Читать «Примечание к «Поэтике» Аристотеля» онлайн - страница 2

Иоганн Вольфганг Гете

На этом основывается и принцип великого мастера, гласящий, что трагический герой не может быть ни безусловно виновным, ни вполне невинным. В первом случае катарсис имел бы чисто сюжетный характер и погибший злодей казался бы нам лишь беглецом, ускользнувшим от обычного человеческого правосудия; во втором случае он вовсе невозможен, так как судьба или действующие лица были бы в этом случае отягощены чрезмерным грузом несправедливости.

Впрочем, я и по этому поводу, как и всегда, весьма неохотно вступаю в полемику; мне хочется только напомнить, как до сих пор желали облегчить понимание этого места. Дело в том, что Аристотель в своей «Политике» сказал однажды, что музыка может быть применена в воспитании в целях нравственного воздействия, ибо, как известно, священные мелодии успокаивают души, возбужденные оргиями, а следовательно, могут утихомирить и другие страсти. То, что здесь идет речь об аналогичном факте, мы не отрицаем, но отсюда еще далеко до полной идентичности. Воздействие музыки более материально, как это показывает хотя бы Гендель в своем «Торжестве Александра» и в чем мы можем так легко убедиться каждый раз, когда на балу церемонно-галантный полонез сменяется вальсом и первые же его звуки заражают всю молодежь вакхическим весельем.

Но музыка так же мало, как любое другое искусство, способна воздействовать на нравственность, и будет всегда ошибочно требовать от нее подобного воздействия. К нравственному усовершенствованию приводят только религия и философия; ведь тут надо возбуждать в человеке благочестие и чувство долга, искусства же это могут делать разве случайно. То, чему они действительно способны содействовать, — это смягчению грубых нравов, но смягчение это может выродиться и в известную изнеженность.

Человек, идущий по пути истинного духовно-нравственного развития, прекрасно чувствует и сознает, что трагедия и трагические романы ни в коем случае не успокаивают нашу душу, а, вызывая в том, что мы именуем сердцем, тревогу, приводят нас в смутное, неопределенное состояние; молодежь любит такие переживания и страстно восторгается подобными произведениями.
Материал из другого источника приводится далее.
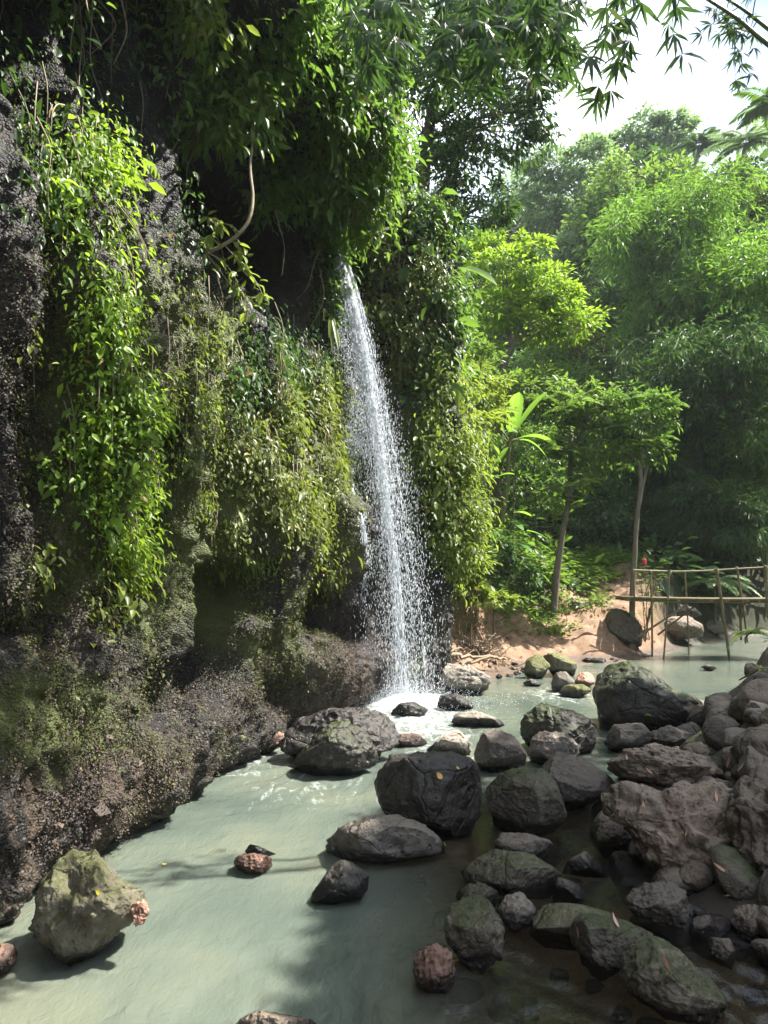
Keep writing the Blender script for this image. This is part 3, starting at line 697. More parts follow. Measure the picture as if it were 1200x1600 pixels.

Мы возвращаемся снова к тому, с чего начали, и повторяем: Аристотель говорит о построении трагедии как об объекте, над которым работает поэт, желая создать нечто законченное, достойное восторгов, созерцания и слушания.

Если поэт, со своей стороны, выполнит лежащий на нем долг и завяжет интересный узел событий, а потом достойно распутает его, то это же самое произойдет и в душе зрителя; запутанность его запутает, примиряющая же развязка разрядит его тревогу; но домой он уйдет ни в чем не исправившимся. При строгом наблюдении над самим собой он с удивлением заметит, что вернулся из театра столь же легкомысленным или упорным, столь же вспыльчивым или уступчивым, любящим или безлюбым, каким он был и до тех пор. Итак, мы высказали все, что нам хотелось сказать по поводу данного вопроса, хотя эта тема, при дальнейшем ее расширении, могла бы стать еще более ясной.